**Exercise task**
Find how many lines in the data below mention "scene". Give the number only.

**Provided material**
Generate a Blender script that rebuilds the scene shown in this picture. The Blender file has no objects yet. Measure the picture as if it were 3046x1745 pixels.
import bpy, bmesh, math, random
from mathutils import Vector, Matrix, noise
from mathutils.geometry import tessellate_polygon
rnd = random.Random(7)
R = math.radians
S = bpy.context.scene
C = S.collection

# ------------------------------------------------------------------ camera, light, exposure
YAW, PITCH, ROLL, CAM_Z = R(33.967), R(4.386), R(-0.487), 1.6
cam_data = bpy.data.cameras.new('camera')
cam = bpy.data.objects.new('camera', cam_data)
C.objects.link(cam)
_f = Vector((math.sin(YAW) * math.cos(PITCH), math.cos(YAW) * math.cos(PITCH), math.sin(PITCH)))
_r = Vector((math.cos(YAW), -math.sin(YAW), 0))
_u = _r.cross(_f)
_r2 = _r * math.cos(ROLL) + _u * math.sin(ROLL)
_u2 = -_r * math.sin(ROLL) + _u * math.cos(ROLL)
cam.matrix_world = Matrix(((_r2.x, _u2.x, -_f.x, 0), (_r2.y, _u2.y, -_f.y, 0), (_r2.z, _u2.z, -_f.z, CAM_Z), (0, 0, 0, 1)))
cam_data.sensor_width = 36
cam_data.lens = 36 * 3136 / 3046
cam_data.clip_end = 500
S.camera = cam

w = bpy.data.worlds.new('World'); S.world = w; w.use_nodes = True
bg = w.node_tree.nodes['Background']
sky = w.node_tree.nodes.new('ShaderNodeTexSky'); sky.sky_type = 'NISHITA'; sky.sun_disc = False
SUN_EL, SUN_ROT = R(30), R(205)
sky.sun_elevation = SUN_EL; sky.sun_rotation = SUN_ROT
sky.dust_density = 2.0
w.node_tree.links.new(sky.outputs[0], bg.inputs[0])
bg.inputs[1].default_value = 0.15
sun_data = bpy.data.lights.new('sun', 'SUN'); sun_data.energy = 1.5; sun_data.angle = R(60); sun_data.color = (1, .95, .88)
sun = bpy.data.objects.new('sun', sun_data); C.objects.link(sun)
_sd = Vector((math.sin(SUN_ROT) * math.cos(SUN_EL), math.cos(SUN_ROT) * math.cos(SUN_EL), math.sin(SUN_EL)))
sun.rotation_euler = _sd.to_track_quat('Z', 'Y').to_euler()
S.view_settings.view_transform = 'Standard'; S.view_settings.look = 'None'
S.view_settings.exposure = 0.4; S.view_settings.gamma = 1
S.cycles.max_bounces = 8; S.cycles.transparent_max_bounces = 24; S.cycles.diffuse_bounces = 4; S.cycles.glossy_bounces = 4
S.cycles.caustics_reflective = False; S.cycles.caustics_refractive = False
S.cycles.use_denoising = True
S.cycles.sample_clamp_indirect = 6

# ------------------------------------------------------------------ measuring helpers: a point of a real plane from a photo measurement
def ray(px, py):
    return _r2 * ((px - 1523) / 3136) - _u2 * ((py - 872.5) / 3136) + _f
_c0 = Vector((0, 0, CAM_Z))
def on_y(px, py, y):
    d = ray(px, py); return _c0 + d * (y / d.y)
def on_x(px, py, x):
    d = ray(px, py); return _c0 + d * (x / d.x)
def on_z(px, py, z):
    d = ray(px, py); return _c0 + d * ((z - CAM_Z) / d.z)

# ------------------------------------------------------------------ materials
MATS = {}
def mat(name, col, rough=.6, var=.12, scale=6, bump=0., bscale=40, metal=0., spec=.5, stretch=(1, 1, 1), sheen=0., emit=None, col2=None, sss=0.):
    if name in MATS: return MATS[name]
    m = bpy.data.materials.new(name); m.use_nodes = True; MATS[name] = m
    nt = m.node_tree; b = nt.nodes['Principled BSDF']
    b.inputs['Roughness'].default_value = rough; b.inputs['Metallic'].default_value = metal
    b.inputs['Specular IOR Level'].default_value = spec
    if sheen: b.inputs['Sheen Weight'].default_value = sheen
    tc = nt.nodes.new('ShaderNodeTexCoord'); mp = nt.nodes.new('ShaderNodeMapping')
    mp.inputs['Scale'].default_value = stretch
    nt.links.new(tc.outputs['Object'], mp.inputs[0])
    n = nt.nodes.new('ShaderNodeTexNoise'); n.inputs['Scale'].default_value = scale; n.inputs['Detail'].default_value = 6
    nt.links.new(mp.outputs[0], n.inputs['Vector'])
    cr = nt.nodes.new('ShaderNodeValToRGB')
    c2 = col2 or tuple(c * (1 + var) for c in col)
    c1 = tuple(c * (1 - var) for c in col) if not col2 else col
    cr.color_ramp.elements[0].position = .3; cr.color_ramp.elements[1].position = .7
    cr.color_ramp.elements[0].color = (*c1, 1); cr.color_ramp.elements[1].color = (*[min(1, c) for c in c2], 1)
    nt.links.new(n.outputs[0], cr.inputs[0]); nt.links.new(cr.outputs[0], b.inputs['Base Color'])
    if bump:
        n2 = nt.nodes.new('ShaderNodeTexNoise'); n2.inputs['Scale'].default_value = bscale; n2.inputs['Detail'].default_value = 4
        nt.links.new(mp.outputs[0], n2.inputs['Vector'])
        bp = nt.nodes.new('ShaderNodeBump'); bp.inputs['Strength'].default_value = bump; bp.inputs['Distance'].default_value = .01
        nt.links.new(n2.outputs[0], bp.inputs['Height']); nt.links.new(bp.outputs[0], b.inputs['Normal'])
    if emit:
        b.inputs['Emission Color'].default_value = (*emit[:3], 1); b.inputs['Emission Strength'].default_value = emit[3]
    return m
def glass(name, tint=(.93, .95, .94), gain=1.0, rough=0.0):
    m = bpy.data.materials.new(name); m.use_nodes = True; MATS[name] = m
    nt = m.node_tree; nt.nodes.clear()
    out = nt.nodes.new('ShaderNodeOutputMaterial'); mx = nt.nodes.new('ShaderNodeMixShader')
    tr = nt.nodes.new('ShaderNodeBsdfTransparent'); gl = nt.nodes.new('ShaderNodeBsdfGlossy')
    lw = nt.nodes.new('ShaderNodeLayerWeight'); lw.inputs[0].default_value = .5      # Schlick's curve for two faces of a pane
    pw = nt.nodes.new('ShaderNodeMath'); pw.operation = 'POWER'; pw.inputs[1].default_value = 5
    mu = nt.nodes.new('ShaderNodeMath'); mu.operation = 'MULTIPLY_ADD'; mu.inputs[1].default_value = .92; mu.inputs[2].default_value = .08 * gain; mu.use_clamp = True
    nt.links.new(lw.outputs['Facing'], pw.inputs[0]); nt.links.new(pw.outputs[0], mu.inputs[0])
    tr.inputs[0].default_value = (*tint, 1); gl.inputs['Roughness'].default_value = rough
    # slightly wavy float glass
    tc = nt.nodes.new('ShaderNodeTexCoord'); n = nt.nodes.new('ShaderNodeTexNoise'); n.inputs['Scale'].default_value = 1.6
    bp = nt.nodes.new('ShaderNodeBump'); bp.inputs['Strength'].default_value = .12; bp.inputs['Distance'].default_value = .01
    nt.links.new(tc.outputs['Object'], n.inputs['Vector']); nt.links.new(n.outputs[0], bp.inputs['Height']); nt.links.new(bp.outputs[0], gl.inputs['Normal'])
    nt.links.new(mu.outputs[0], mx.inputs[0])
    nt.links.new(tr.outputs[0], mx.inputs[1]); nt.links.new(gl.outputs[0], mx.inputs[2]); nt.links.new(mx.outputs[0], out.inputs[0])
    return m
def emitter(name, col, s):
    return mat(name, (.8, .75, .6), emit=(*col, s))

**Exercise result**
2